The attack by a “bomb-laden car” took place southwest of the capital Sanaa, the sources said adding that there were casualties. — File Photo

SANAA: Two suicide bombers killed a Yemeni soldier as they blew up a vehicle at an elite Republican Guard camp on Saturday, a week after a similar attack claimed by Al Qaeda that left 26 dead, military sources said.

“The two suicide bombers who carried out the attack were killed as well as a Republican Guard,” a military official told AFP.

“Five other soldiers were also wounded” in the blast at the base in Bayda, 170 kilometres southwest of Sanaa and bordering Abyan province, an Al Qaeda stronghold, the source added.

Witnesses said that the bomb attack devastated the three-storey building.

The blast was followed by a gun battle between gunmen and troops, military officials said.

The targeted Republican Guard troops are led by Ahmed Saleh, son of veteran strongman Ali Abdullah Saleh, who formally stepped down as president on Monday.

Al Qaeda in the Arabian Peninsula (AQAP) has claimed responsibility for a suicide attack on a presidential palace in Hadramawt province of southeast Yemen that killed 26 Republican Guards on February 25.

That attack came as President Abdrabuh Mansur Hadi took the oath of office as Saleh's successor.

AQAP said the bombing of the palace in the Hadramawt provincial capital of Mukala was “a clear message to the US ambassador,” Gerald M. Feierstein, after alleged remarks he made “about restructuring the Yemeni army.”

This is a message to say that the US project in Yemen will not succeed and that our operations will target this project and its tools wherever they may be,” AQAP said.

In an address to the nation straight after being sworn in, Hadi vowed to press the fight against Al Qaeda and to restore security across his impoverished nation.
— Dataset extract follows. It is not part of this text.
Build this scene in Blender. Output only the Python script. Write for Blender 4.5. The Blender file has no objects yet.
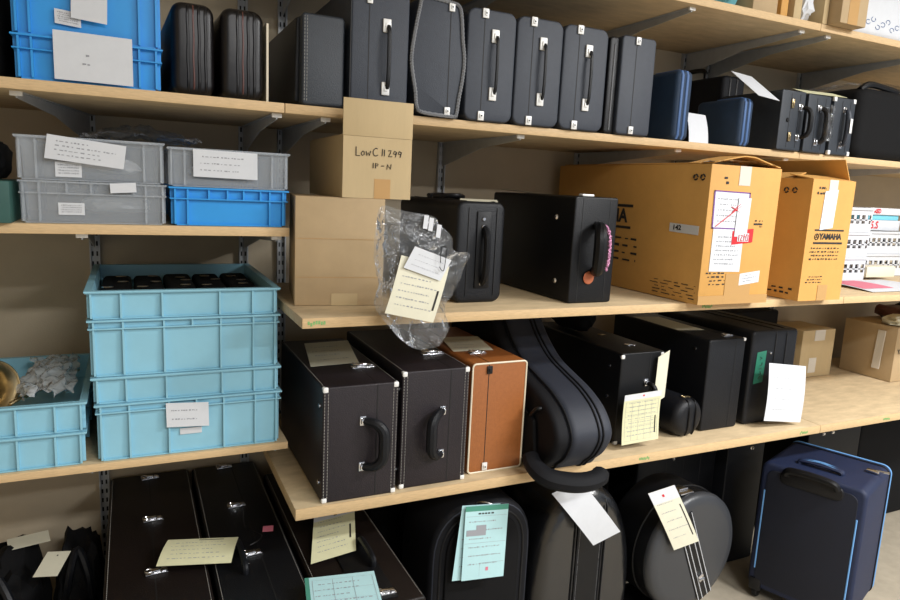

The Islamists took advantage of a decline in government control during 10 months of deadly anti-Saleh protests that led to his signing of a power transfer deal in November to seize large swathes of Yemen's south and east.

“It is a patriotic and religious duty to continue the battle against Al Qaeda,” the new president said. “If we don't restore security, the only outcome will be chaos.”

Saleh had declared himself a US ally in its “war on terror” but some of his opponents accused him of exaggerating the Al Qaeda threat in a bid to win Western support to cling on to power.

Critics charge he may even have deliberately surrendered cities such as the Abyan provincial capital Zinjibar, which has been under the control of Al Qaeda linked militants since last May.

In mid-January, the militants made a significant advance towards Sanaa when more than 1,000 Al Qaeda fighters swept into the town of Rada, in Bayda province, and held it for nine days.

Yemen is the ancestral homeland of slain Al Qaeda chief Osama bin Laden.